Il film ha un bel dinamismo e molte sequenze che dimostrano inventiva:  come scrive Don Miller, Brown ha un suo stile, pur non essendo certo uno “stilista”. Tracy si presenta in un incipit provocatorio, incastrando il parafango di un’auto col suo camion e poi aggredendo un poliziotto. Un omicidio commesso da George Raft viene girato interamente con la macchina da presa fissa sul pavimento, sotto il tavolo della sua vittima. Anche l’uccisione di Raft privilegerà un unico punto di vista, mentre una celebre scena in cui lo stesso Raft si esibisce ballando viene inquadrata estrosamente dall’alto.

Il momento in cui Tracy capisce di essere escluso dal mondo perbene cui aspira viene risolto in modo sintetico: durante un ricevimento in cui s’è presentato elegantissimo, la ragazza che vorrebbe sposare gli presenta il proprio fidanzato, quindi il fotografo lo scosta lateralmente “perché finirebbe nell’inquadratura” (per lui non c’è posto). Anche la scena in cui viene ucciso è risolta in modo sintetico ed efficace. Mentre si trova seduto in auto accanto al suo tirapiedi (Warner Richmond), quest’ultimo gli punta la pistola alla costola: “togli il gomito dal mio fianco” dice Tracy; e l’altro “ma non è il gomito”. La tendina del finestrino s’abbassa, udiamo il colpo di pistola e poco dopo il cappello di Tracy viene gettato in strada: rotolerà sul sagrato della chiesa dove si celebra il matrimonio della ragazza ricca che voleva sposare e per cui s’è rovinato.

Le recensioni d’epoca furono in gran parte positive, il New York Times scrisse che il film era “exceedingly well directed and ably acted”, ma il pubblico della snack preview rispose freddamente, la Fox rinunciò al lancio pubblicitario e gli incassi furono limitati, nonostante le ottime accoglienze critiche.

Il motivo principale di questo mancato successo sta probabilmente nell’approccio di Brown, fondato sull’intelligenza tagliente più che sull’azione impetuosa. “Il suo lavoro era impersonale come un rapporto di polizia e freddo come il referto di un coroner” arriva a scrivere Don Miller, pur riconoscendogli uno stile personale, una cinepresa mobile ma non invadente, la propensione per angolazioni incisive delle inquadrature.

Ma i grandi gangster dell’epoca, dal debordante James Cagney di Nemico pubblico, agli stessi Paul Muni o Edward G.Robinson, avevano una dimensione molto fisica ed aggressiva, in film che puntavano largamente su sparatorie, inseguimenti d’auto, violenza esplicita.

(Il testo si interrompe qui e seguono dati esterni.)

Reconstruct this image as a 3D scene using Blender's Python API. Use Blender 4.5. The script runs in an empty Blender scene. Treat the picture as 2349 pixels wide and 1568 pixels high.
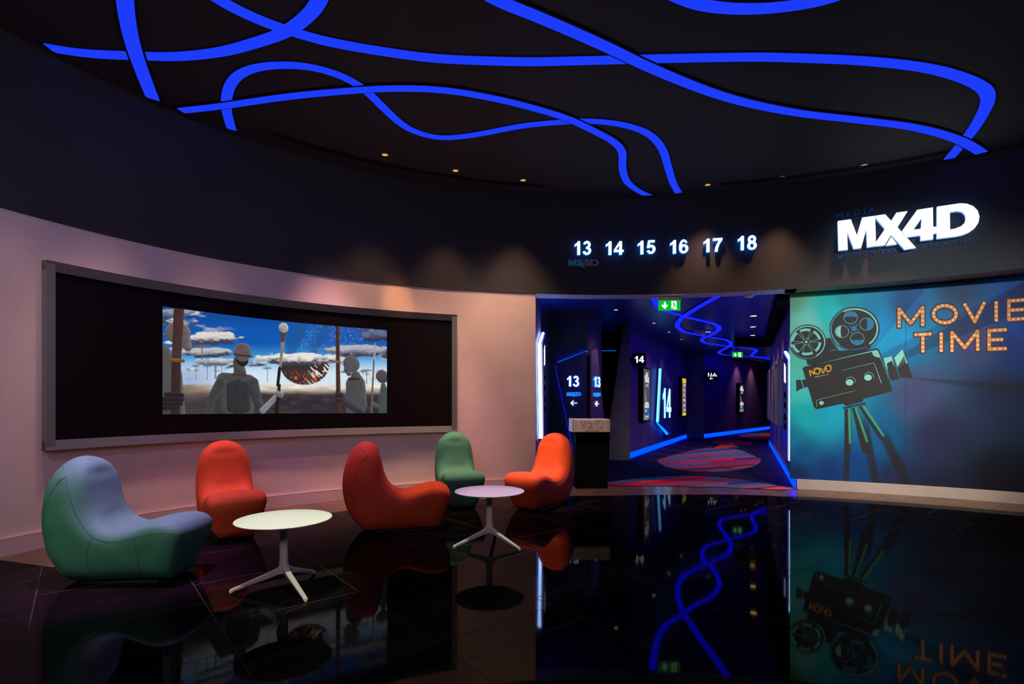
import bpy, bmesh, math, random
import numpy as np
from mathutils import Vector
from mathutils.geometry import tessellate_polygon, delaunay_2d_cdt
from mathutils.bvhtree import BVHTree

random.seed(7)
sc = bpy.context.scene
COL = sc.collection

# ------------------------------------------------------------------ camera, world, exposure
W, Hh = 2349.0, 1568.0
F = 1230.0            # focal length in pixels
CX = W / 2
HY = 922.0            # row of the horizon
EYE = 1.3             # camera height
cd = bpy.data.cameras.new('camera')
cam = bpy.data.objects.new('camera', cd)
COL.objects.link(cam)
cam.location = (0, 0, EYE)
cam.rotation_euler = (math.pi / 2, 0, 0)
cd.sensor_width = 36.0
cd.lens = F / W * 36.0
cd.shift_y = (HY - Hh / 2) / W
cd.clip_start = 0.05
cd.clip_end = 200
sc.camera = cam
world = bpy.data.worlds.new('world')
sc.world = world
world.use_nodes = True
world.node_tree.nodes['Background'].inputs[0].default_value = (0.10, 0.10, 0.2, 1)
world.node_tree.nodes['Background'].inputs[1].default_value = 0.02
sc.view_settings.view_transform = 'Standard'
sc.view_settings.look = 'None'
sc.view_settings.exposure = 0.0
sc.view_settings.gamma = 1.0
sc.view_settings.use_curve_mapping = False
sc.cycles.use_denoising = True
sc.cycles.max_bounces = 8
sc.cycles.sample_clamp_indirect = 3.0
sc.cycles.caustics_reflective = False
sc.cycles.caustics_refractive = False

ZC = 4.44             # lobby ceiling
ZS = 2.94             # underside of the bulkhead
ZK = 3.10             # corridor ceiling


def spot(name, loc, target, color, power, angle, blend=0.8, size=0.06):
    l = bpy.data.lights.new(name, 'SPOT')
    l.color = color
    l.energy = power
    l.spot_size = math.radians(angle)
    l.spot_blend = blend
    l.shadow_soft_size = size
    o = bpy.data.objects.new(name, l)
    COL.objects.link(o)
    o.location = loc
    o.rotation_euler = (Vector(target) - Vector(loc)).to_track_quat('-Z', 'Y').to_euler()
    return o


def area(name, loc, target, color, power, sx, sy):
    l = bpy.data.lights.new(name, 'AREA')
    l.shape = 'RECTANGLE'
    l.size = sx
    l.size_y = sy
    l.color = color
    l.energy = power
    o = bpy.data.objects.new(name, l)
    COL.objects.link(o)
    o.location = loc
    o.rotation_euler = (Vector(target) - Vector(loc)).to_track_quat('-Z', 'Y').to_euler()
    return o


# added fill lamps, unseen, from behind and beside the camera
area('added_fill_warm', (1.0, -3.0, 4.2), (0.0, 6.0, 0.6), (1.0, 0.72, 0.58), 62, 6.0, 1.0)
area('added_fill_violet', (-2.2, -1.8, 4.2), (-4.0, 5.5, 2.2), (0.55, 0.47, 1.0), 52, 2.0, 2.0)
spot('added_fill_lavender', (-2.9, 1.2, 4.3), (-3.6, 5.2, 1.3), (0.80, 0.55, 0.95), 110, 95, 1.0, 0.3)
# added spots near the plaster wall, pointing down to brighten its lower part
for _x, _y, _c, _p in ((-3.62, 4.35, (1.0, 0.60, 0.48), 130), (-3.38, 4.88, (1.0, 0.56, 0.46), 210), (-2.91, 5.61, (1.0, 0.46, 0.42), 170), (-2.03, 6.52, (1.0, 0.46, 0.46), 460), (-0.8, 7.03, (1.0, 0.52, 0.40), 380)):
    spot('added_wall_wash', (_x, _y, 4.3), (_x - 0.25, _y + 0.2, 0.0), _c, _p, 46, 1.0, 0.12)
spot('added_wall_wash', (0.0, 6.9, 4.3), (-0.05, 8.2, 1.2), (1.0, 0.62, 0.42), 110, 66, 1.0, 0.2)
# coloured effect spots
spot('violet_spot', (-2.75, 4.1, 4.35), (-2.80, 4.03, 0.4), (0.95, 0.26, 1.0), 1400, 26, 0.7, 0.06)
spot('cool_spot', (-1.7, 3.6, 4.35), (-1.58, 3.74, 0.5), (0.92, 1.0, 0.72), 480, 14, 0.3, 0.04)
spot('pink_spot', (-0.4, 4.7, 4.35), (-0.2, 4.9, 0.5), (1.0, 0.55, 1.0), 280, 14, 0.4, 0.04)
spot('magenta_spot', (-2.82, 5.65, 4.35), (-2.78, 5.40, 0.4), (0.78, 0.28, 1.0), 230, 22, 0.7, 0.05)
spot('warm_spot', (-0.6, 5.2, 4.35), (0.30, 6.7, 0.6), (1.0, 0.62, 0.30), 1300, 17, 0.7, 0.05)
spot('magenta_spot', (0.2, 6.5, 4.35), (0.2, 6.5, 0.4), (0.6, 0.10, 0.9), 200, 16, 0.7, 0.05)
spot('magenta_spot', (-1.75, 5.4, 4.35), (-1.62, 5.55, 0.6), (0.8, 0.25, 0.9), 420, 14, 0.8, 0.05)
spot('warm_spot', (-0.75, 5.4, 4.35), (-0.8, 5.55, 0.4), (1.0, 0.50, 0.26), 420, 13, 0.8, 0.05)
spot('straw_spot', (-0.7, 6.75, 4.35), (-0.7, 6.85, 0.4), (0.9, 0.75, 0.60), 420, 19, 0.8, 0.05)
spot('added_green_fill', (-3.6, 0.9, 4.3), (-2.9, 3.8, 0.45), (0.85, 1.0, 0.62), 330, 24, 0.9, 0.1)  # added fill for the side of the left green chair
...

Spencer Tracy ha invece una recitazione molto controllata e sarcastica, e il suo personaggio è fondato più sull’intuizione acuta che sull’impeto dinamico. “Ho una tonnellata di cervello, ma sono troppo nervoso per rubare e troppo pigro per lavorare”, è la sua famosa frase. E il film è una lucida disamina della società americana fondata sullo stretto connubio tra imprenditoria e gangsterismo. “Il crimine è un business come gli altri”: Spencer Tracy sceglie di fare il gangster perché ha capito come funziona la società capitalista, e “Quick Millions” si distacca dai gangster film in voga per questo suo sguardo freddo e tagliente.

Non conosciamo con certezza il coinvolgimento politico personale di Brown, che pure qualche anno dopo stava per portare sullo schermo un libro di forte impegno come “Thieves Like Us” di Edward Anderson (aveva già l’assenso di Joel McCrea), poi trasposto da Nick Ray e quindi da Altman. Ma di sicuro il sorprendente “Quick Millions” – che Carlos Clarens suppone sia stato politicamente attenuato dalla collaborazione di Connnery Tennet alla sceneggiatura e di John Wray ai dialoghi – costituisce una delle principali anticipazioni di quello sguardo “di sinistra” sul mondo del crimine e sulla società americana che sarà una delle componenti principali del noir di fine anni quaranta.